C.J. Koch (born July 16, 1932, Hobart, Tasmania, Australia—died September 23, 2013, Hobart) was an Australian novelist whose sensually detailed works often explore the relationship of illusion with reality.
Koch was educated in Hobart at the University of Tasmania and worked for the Australian Broadcasting Commission as a radio producer before devoting himself to writing in 1972. His most famous and acclaimed novel, The Year of Living Dangerously (1978), follows radio journalist Guy Hamilton as he arrives in Indonesia on the eve of a coup intended to topple the dictator Sukarno. The character Billy Kwan exemplifies a motif in Koch’s work, the individual who pays a mortal price for another’s self-discovery. Koch later wrote the screenplay for a film version (1982) by Australian director Peter Weir.

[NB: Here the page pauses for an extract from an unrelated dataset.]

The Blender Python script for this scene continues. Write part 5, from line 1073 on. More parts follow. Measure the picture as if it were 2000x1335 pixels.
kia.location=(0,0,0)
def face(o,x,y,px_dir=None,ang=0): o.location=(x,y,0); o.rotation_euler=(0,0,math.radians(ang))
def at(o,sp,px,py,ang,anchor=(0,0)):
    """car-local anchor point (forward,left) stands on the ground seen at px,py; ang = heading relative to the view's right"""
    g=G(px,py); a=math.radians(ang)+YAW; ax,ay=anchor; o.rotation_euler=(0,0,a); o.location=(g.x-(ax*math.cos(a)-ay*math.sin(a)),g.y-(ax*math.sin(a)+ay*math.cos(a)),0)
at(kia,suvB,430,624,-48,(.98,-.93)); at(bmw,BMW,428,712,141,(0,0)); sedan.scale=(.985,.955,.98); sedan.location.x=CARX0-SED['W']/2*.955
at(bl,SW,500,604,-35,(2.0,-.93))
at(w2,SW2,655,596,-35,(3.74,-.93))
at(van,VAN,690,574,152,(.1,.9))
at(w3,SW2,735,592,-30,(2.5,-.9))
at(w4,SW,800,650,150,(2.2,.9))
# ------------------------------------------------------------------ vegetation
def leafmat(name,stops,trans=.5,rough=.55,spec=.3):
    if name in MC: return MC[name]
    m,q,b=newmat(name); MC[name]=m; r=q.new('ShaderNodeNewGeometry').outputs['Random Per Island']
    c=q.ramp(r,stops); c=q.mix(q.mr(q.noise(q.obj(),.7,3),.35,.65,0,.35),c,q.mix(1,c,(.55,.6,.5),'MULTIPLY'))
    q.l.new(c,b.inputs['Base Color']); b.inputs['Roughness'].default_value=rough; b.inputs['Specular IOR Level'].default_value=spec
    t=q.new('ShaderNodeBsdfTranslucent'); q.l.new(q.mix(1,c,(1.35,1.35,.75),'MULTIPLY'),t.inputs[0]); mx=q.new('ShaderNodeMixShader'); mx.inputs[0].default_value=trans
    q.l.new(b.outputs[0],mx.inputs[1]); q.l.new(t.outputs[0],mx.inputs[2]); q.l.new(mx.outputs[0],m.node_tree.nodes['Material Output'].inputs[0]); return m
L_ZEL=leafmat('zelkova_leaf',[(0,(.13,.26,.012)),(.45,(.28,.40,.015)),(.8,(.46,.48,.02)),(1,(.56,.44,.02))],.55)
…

Koch’s works use a layered narrative style and richly depict colloquial voices so as to fashion environments in which protagonists confront moral dilemmas. Asia is a common setting, usually portrayed as a mysterious backdrop against which Australian outsiders struggle to understand their environments and themselves. Koch’s travel and work experiences—which include a UNESCO assignment to organize radio production facilities in Indonesia—feature throughout his oeuvre, including in his interconnected novels Highways to a War (1995) and Out of Ireland (1999), the former of which tells the story of an Australian character in Cambodia and Vietnam during the Vietnam War.